La proposta di legge conosciuta con il nome Google Tax è stata ripresentata alla Camera dopo che a fine novembre era stata ritirata dal dibattito al Senato sulla legge di stabilità.
L’esponente del Partito Democratico e presidente della Commissione Bilancio Francesco Boccia, come aveva peraltro giù annunciato, prova nuovamente ad inserire nella manovra economica in esame l’emendamento a prima firma di Edoardo Fanucci (Pd) e poi da Sergio Boccadutri (Sel), Ernesto Carbone (Pd), Antonio Castricone (Pd) e Stefania Covello (Pd). Lo strumento normativo risponde ad un’esigenza piuttosto specifica e d’attualità: far pagare le tasse alle multinazionali che operano sulla Rete e con la Rete in Italia , ma hanno una bandiera straniera e succursali in altri paesi europei con un regime di tassazione più conveniente cui possono scaricare i conti attraverso manovre effettivamente al limite del legale. Un esempio è il cosiddetto Double Irish With a Dutch Sandwich (“doppio irlandese con panino olandese”) che vede gli introiti finire vero società controllate con sedi irlandesi ed olandesi.
La proposta Google Tax gira intorno all’ obbligo di partita IVA : per costringere queste aziende digitali ad interfacciarsi con il Fisco italiano si prevede l’obbligo per chi acquista servizi online di farlo solo da soggetti dotati di una partita IVA italiana.
Il problema della tassazione di Google e compagnia, peraltro, non si concluderebbe con l’emendamento in questione: bisognerebbe a quel punto attendere di sapere cosa ne pensa Bruxelles, sia perché potrebbe rappresentare un’ ostacolo alla libera circolazione dei lavoratori, uno dei principi del mercato unico , sia perché la questione della partita IVA deve essere disciplinata a livello comunitario.

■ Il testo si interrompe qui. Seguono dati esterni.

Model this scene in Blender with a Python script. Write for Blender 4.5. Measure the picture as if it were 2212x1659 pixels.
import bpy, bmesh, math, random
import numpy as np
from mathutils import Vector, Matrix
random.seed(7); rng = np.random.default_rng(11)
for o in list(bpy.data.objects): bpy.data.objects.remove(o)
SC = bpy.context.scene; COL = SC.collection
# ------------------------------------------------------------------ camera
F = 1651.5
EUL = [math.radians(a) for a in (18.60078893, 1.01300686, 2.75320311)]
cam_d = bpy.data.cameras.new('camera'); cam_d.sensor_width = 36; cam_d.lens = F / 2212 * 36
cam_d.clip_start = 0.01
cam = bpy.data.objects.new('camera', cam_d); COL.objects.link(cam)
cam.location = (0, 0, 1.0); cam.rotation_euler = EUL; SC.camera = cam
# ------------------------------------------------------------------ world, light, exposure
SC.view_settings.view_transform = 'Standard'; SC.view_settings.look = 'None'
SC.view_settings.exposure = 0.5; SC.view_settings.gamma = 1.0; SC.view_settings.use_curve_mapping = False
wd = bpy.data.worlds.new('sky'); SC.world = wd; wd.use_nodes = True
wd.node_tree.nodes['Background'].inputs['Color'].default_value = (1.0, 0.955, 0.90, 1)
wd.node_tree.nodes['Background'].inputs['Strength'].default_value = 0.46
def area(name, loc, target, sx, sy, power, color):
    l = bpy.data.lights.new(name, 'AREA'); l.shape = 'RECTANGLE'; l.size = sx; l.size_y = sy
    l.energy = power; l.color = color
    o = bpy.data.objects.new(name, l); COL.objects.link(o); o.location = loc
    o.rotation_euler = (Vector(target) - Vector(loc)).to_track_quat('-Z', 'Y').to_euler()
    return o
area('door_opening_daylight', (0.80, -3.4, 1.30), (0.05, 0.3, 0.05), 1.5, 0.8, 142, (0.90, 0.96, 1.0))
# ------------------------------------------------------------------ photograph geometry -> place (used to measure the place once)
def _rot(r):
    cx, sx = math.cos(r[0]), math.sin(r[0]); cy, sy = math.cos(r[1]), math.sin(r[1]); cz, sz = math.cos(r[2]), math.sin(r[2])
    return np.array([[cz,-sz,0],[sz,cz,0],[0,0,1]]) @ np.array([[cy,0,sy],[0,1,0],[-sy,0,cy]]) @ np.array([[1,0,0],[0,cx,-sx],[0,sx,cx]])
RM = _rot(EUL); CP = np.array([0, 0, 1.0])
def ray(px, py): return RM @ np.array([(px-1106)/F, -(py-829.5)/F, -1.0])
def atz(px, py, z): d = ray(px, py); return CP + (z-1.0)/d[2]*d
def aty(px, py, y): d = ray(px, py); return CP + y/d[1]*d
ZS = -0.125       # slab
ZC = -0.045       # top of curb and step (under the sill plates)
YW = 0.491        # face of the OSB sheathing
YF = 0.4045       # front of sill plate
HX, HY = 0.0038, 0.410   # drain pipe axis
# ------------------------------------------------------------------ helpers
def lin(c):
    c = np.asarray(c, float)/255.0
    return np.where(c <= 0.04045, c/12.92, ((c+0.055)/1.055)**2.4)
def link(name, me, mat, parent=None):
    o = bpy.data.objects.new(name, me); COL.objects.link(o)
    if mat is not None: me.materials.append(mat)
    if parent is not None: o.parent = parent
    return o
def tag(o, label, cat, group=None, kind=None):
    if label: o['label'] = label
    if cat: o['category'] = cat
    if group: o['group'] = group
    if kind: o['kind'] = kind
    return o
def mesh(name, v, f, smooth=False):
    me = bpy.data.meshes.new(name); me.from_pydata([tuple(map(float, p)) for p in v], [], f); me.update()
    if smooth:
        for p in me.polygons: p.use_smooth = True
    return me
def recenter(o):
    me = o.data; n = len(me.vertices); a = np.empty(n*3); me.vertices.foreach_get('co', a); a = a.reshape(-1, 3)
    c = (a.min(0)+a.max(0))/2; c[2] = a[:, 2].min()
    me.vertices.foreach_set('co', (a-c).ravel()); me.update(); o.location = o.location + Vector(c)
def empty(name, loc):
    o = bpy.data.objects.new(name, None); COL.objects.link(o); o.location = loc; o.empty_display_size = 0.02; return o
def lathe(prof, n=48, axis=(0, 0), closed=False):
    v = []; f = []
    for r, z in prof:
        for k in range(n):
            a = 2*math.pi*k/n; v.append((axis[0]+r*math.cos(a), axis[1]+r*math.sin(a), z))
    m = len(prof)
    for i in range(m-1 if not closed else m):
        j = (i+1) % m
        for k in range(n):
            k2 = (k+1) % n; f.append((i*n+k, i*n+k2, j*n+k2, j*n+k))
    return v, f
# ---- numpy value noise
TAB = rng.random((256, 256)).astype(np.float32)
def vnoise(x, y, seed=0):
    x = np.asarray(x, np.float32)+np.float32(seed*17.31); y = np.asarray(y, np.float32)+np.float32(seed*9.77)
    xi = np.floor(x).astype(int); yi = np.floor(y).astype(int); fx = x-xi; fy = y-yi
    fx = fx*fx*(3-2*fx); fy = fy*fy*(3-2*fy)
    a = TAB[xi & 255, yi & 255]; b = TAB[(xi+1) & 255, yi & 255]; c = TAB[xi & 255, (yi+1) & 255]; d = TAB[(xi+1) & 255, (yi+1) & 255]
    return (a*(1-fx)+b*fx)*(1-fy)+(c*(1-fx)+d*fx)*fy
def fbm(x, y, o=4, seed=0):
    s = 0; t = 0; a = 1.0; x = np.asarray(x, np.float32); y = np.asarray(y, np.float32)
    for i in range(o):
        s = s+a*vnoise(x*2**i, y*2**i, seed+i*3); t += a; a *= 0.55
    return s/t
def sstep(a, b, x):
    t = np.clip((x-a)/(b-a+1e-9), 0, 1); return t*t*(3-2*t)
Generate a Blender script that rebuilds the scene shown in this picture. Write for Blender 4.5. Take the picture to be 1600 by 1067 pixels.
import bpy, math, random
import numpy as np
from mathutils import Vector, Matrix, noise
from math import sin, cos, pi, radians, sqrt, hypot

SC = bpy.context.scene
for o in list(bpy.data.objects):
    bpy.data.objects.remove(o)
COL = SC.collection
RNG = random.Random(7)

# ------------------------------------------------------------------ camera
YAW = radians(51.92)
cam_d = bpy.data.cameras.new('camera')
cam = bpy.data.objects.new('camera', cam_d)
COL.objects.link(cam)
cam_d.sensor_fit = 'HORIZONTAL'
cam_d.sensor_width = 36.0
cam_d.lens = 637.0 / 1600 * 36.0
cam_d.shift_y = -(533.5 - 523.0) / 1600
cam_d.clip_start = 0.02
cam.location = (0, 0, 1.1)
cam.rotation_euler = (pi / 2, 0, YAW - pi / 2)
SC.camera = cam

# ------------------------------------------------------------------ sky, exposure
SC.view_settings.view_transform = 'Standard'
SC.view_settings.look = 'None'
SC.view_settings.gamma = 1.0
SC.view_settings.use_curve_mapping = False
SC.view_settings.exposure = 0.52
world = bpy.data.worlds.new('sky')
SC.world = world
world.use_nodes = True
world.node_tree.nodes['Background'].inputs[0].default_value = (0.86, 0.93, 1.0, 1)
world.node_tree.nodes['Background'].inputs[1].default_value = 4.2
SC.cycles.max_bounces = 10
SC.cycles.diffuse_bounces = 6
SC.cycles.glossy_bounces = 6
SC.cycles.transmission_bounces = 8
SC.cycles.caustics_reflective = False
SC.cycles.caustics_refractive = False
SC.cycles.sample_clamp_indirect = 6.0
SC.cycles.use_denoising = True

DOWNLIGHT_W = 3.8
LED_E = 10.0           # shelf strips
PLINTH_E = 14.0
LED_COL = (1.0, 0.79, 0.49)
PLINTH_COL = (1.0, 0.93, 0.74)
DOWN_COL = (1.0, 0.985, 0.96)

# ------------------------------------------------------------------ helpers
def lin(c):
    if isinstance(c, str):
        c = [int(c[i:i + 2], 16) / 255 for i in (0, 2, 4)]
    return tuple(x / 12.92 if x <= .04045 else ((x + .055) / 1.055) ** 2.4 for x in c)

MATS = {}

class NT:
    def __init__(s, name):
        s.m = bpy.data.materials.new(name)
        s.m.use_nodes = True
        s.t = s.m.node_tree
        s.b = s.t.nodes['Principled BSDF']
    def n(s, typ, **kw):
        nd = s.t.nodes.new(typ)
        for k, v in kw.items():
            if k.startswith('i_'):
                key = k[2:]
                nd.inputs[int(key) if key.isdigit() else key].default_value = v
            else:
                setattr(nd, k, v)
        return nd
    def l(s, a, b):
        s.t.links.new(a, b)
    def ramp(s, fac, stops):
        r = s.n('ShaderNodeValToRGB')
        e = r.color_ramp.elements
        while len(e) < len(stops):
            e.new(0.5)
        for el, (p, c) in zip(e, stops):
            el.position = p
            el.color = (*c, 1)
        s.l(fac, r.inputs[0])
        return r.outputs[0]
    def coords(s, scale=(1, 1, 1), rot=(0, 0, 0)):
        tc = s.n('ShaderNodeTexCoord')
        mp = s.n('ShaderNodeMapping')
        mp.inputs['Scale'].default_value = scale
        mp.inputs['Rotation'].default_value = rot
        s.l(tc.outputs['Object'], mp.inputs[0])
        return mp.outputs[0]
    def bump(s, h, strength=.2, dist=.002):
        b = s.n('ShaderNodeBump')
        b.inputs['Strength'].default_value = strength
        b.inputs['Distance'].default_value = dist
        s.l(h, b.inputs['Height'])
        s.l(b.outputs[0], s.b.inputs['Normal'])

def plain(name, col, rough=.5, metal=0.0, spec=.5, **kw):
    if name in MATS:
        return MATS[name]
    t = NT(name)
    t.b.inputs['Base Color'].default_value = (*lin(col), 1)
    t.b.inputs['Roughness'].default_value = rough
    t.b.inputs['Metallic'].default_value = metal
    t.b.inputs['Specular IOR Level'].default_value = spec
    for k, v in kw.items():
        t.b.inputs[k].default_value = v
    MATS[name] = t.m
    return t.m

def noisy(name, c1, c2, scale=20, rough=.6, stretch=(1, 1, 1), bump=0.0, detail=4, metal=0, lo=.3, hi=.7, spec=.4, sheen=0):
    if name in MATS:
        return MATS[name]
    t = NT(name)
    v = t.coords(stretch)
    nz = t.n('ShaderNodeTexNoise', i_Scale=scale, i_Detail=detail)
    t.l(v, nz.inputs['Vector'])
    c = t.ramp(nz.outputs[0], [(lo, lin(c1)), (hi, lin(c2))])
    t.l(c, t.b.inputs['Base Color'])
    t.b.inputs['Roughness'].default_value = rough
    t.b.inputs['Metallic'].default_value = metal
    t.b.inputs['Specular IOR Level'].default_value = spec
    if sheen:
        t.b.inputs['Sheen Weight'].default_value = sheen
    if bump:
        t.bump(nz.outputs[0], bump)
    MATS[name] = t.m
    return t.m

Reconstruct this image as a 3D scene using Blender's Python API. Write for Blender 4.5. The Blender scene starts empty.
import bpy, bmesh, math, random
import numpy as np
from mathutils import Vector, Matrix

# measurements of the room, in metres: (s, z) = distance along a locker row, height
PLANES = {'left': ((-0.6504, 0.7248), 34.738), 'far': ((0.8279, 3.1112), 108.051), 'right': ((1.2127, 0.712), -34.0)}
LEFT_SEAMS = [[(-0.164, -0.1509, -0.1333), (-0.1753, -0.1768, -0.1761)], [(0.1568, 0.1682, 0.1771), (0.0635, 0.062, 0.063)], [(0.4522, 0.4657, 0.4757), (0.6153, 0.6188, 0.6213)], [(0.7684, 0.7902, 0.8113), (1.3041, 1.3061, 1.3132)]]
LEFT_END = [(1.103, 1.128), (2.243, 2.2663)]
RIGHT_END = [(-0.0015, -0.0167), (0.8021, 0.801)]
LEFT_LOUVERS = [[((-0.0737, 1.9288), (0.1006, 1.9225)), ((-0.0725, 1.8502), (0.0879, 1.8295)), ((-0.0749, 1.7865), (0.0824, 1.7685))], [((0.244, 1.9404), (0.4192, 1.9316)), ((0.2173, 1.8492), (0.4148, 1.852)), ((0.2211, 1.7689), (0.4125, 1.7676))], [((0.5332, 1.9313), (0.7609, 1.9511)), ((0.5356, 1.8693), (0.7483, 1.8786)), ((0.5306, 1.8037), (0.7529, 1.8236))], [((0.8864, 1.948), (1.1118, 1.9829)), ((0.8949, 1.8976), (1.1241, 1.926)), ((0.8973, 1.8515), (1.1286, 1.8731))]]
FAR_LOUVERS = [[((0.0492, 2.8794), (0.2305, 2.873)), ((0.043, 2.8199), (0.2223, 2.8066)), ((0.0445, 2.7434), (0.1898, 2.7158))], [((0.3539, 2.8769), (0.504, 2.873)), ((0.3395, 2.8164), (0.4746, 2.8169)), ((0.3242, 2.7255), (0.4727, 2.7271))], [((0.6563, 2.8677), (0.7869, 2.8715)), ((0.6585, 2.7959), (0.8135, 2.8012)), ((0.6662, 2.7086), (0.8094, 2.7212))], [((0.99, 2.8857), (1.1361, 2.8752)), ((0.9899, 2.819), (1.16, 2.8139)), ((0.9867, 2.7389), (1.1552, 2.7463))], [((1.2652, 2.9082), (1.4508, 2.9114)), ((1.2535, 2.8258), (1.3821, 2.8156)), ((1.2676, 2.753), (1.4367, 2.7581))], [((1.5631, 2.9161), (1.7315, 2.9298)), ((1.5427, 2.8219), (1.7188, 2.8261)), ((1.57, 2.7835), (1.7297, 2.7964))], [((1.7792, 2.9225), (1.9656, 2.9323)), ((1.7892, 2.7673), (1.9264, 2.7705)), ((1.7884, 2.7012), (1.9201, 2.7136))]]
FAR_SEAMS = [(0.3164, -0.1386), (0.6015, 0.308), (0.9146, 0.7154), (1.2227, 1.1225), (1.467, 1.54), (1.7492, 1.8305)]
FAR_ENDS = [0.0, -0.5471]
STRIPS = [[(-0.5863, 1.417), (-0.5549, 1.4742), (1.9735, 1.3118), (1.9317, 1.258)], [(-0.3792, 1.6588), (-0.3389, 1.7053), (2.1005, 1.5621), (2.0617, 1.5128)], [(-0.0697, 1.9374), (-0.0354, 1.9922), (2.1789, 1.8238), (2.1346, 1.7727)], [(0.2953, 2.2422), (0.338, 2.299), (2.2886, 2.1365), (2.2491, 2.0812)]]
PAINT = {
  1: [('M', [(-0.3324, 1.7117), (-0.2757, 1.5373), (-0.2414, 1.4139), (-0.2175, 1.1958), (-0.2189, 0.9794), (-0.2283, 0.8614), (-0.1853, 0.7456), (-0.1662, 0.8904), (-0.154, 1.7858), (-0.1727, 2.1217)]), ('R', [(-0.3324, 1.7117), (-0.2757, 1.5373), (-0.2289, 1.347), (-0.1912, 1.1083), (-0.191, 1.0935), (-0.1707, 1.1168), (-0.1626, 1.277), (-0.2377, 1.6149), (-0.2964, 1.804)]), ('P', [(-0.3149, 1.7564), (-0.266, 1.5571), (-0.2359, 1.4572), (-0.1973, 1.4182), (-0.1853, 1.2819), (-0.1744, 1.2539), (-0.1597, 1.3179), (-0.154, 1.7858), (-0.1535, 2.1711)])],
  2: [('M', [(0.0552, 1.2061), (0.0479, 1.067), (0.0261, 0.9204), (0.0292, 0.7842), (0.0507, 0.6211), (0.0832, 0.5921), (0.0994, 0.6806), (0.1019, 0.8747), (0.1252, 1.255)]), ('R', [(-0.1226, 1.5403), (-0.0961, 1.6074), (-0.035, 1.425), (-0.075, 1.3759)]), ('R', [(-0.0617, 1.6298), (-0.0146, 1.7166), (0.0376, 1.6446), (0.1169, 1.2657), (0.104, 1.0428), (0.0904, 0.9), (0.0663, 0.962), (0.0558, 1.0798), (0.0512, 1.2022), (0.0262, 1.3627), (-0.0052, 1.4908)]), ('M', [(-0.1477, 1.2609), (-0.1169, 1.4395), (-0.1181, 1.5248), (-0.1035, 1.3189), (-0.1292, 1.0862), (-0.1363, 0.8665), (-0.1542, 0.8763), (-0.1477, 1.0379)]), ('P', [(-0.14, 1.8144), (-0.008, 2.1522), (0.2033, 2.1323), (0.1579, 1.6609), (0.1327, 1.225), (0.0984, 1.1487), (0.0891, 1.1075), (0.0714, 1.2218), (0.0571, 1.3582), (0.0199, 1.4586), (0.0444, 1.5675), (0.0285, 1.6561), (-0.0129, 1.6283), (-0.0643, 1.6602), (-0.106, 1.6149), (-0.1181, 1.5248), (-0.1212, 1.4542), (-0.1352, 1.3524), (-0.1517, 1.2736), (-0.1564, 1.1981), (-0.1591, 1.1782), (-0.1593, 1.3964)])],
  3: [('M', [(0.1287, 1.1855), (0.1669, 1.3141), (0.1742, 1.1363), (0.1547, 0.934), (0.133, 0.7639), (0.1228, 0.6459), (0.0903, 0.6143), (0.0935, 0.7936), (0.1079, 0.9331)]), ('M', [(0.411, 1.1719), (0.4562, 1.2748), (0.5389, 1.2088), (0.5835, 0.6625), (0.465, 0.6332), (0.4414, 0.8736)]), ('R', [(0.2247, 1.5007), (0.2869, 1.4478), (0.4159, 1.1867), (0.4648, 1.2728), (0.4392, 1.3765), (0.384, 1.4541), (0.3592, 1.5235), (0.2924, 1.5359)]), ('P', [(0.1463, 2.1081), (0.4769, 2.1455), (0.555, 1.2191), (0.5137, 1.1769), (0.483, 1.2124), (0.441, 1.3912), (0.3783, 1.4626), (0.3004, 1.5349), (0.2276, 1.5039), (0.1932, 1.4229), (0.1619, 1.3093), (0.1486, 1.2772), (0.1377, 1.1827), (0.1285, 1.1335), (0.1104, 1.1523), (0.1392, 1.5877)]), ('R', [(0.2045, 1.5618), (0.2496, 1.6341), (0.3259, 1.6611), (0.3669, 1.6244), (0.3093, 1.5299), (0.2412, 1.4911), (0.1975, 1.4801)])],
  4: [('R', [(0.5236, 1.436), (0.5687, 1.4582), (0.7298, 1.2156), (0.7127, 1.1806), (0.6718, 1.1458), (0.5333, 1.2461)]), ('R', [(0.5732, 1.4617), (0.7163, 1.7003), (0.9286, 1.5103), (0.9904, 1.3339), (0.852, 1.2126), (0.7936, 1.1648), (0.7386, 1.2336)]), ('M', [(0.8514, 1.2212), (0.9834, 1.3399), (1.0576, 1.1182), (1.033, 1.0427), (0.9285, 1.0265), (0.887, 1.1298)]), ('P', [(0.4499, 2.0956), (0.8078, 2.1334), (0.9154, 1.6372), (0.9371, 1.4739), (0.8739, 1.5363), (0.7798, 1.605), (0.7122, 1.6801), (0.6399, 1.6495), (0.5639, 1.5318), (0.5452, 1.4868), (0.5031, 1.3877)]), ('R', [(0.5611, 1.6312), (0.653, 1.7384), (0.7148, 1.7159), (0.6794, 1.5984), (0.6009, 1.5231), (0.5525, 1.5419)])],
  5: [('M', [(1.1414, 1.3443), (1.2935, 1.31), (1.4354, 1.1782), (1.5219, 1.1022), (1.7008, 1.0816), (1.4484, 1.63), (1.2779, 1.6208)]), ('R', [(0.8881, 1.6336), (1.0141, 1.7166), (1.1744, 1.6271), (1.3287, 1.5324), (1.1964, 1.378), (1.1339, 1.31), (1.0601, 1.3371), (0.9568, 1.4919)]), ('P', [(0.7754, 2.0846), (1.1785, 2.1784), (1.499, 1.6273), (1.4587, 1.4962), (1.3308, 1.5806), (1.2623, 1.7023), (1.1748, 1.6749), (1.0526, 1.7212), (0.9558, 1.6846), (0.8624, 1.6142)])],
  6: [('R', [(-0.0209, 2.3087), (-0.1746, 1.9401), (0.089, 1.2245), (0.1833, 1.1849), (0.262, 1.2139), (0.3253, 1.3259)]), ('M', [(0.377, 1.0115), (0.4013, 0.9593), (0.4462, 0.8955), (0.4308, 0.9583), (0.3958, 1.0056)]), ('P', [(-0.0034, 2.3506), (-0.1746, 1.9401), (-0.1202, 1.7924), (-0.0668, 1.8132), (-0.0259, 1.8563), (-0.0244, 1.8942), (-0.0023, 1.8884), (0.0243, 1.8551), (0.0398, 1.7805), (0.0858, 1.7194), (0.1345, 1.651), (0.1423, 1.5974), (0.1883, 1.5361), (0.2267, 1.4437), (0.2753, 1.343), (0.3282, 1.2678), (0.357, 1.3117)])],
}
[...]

D’altra parte, la Commissione Europea sembra aver già fatto sapere in via informale che un provvedimento del genere sarebbe contrario alle normative europee e potrebbe andare incontro ad una procedura per infrazione : non deve d’altronde sorprendere saperlo, dal momento che nel corso dell’ultimo Consiglio Europeo, tutti i governi hanno concordato sulla necessità di aumentare gli sforzi e gli investimenti a favore dell’economia digitale e di Internet , in modo da fare veramente del Vecchio Continente quell’economia della conoscenza di cui si parla dall’Agenda di Lisbona del 2000.
Oltre alle ragioni legali e politiche, poi, la misura lascia dubbi sulla convenienza economica, tanto che osservatori ed operatori del settore hanno espresso aspre critiche nei confronti della misura: la semplicistica soluzione della tassazione in tutto e per tutto più che toccare i colossi come Google rischia seriamente di mettere i bastoni tra le ruote agli altri (più piccoli) operatori della Rete, magari anche scoraggiando eventuali investimenti esteri. Un ottimo modo, insomma, per scoraggiare quegli indizi di ripresa che l’ ultimo rapporto del Censis ha individuato proprio nelle risorse digitali.